Illustration - Photo: MTI

Sovereignty authority: ‘Foreign network interfering in 2022 election still active’

"The network interfering with Hungary's 2022 parliamentary election from abroad is still active and is working towards escalation of the war in Ukraine," the Sovereignty Protection Office said in a report released on Wednesday evening.

In its report, concerning an investigation into footage posted on the X social media platform, the authority said that “5.5 million US dollars were sent to Hungary through US-registered Action for Democracy (A4D) in the period examined … a part of which went to the DatAdat group, linked to former Prime Minister Gordon Bajnai”.

According to the report, the “illegal campaign financing” was linked to a “network-like structure with its own political and business interests intertwining the whole of central Europe”. “Countries where they can effectively promote those interests are considered good allies but where the leadership is in conflict with those interests they seek to achieve a political change,” the authority said in its report. Members of that network “have suggested a similar interference in the recent elections in Poland and Slovakia”, it said.

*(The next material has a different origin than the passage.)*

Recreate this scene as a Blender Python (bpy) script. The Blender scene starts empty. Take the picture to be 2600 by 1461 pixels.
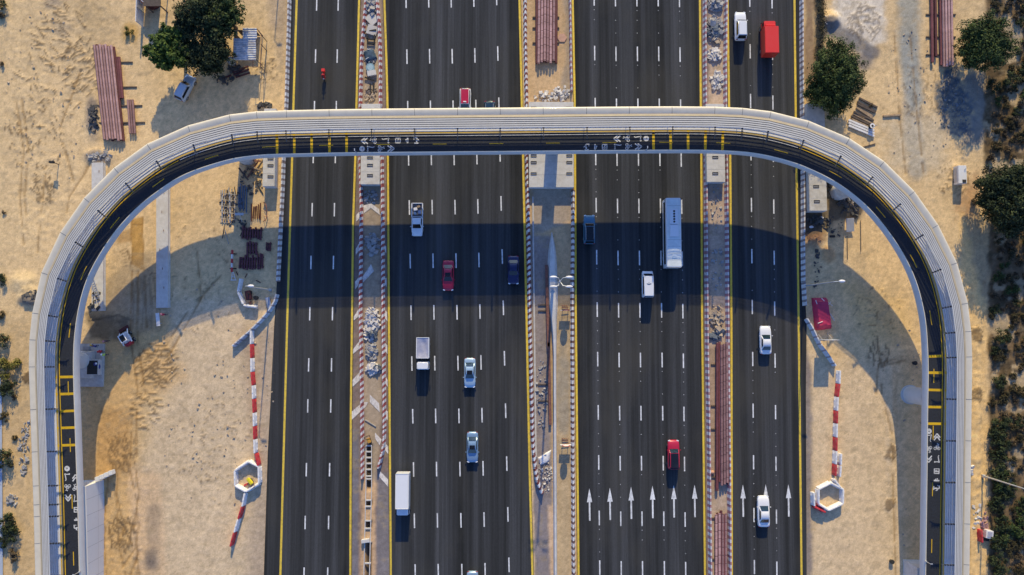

The report also said that “it was not the parties receiving illegal foreign financing that were seeking supporters; it was the powerful donors that looked for agents to implement their goals.” “Those speaking in the recordings identified George Soros as one of their great donors,” the report said.

“The network is lobbying in the United States for the escalation of the Russia-Ukraine war,” the report said. Referring to remarks by Wesley K. Clark, a retired US general and member of an advisory body to the A4D, the report said that Clark had discussed with Hungarian diplomat Andras Simonyi, who lives in Washington, “coordination of business opportunities and military conflicts to be escalated by the US”. Clark and Simonyi said in the recordings that their activities had “contributed to shaping America’s pro-war stance” and criticised the Biden administration for its “less than sufficient intervention” in the war.

The report said the recordings in which representatives of Hungary’s leftist opposition alliance “talk about influencing the elections and political life in Hungary” were “creditable and have not been manipulated”.